The hard (and interesting) parts are the design and testing/debugging phases. Building your own PCB to handle various RF signals at this sort of level is non-trivial in both time and money, and doesn't really gain you much.

There's no reason why it should be through-hole either, and indeed, good luck finding suitable parts in those packages. SMD manual soldering isn't particularly hard either, although time consuming. If you have a reflow or spare toaster oven, you can do it a whole lot faster too.

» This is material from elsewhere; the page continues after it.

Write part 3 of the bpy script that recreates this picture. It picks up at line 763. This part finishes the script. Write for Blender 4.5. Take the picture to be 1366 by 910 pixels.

I do agree, but to be fully pedantic,

  L1 and L2 are hand-wound microwave chokes with
  very high self-resonant frequency, mounted
  perpendicular to one another and clear of the
  ground plane. Wind 14 turns, air-cored, 1mm
  inside diameter from 7cm lengths of 32swg
  enamelled copper wire. Checked with the tracking
  generator on a Marconi 2383 SA, these were good
  to 4 GHz.
Doubtful you can get an FPGA of that class in a thru-hole package. The dude was smart to shop out the PCB instead of spending weeks trying screen and drill his own.
You probably can get FPGA in CPGA package that has similar performance to that Spartan3, but these things are meant for high reliability and wide temperature range military/aerospace applications (you get either THT or really funky SMT packages there) and certainly beyond the budget of most hardware companies, not to say any hobbyist.
Not like it's really that hard to solder SMD. I soldered 40-pin SMD all the time with nothing more than a fine-tip soldering iron, a syringe full of flux, and a magnifier or microscope.
Good point. Any idea what ballpark speed one would need?
Speed of the FPGA? FPGAs are given speed grades, but the actual design dictates the max speed. Different logic sections, depending on pipelining, size, which pins they are connected to can run at different speeds. You might have an overall max speed/critical path of say 50mhz, but you might be able to safely run a small section of the design at 200mhz.
But, you can make your calculations massively parallel on an FPGA. So the clock speed does not compare at all to a typical processor.
I've designed, drawn, corroded, and soldered entire soundcards, synthesizer blocks, and various systems with microprocessors, back in the day. All by hand.

To quote Linus, it's quite "studly" to operate like this, but the result is big and ugly. Fabbed PCBs are much more compact.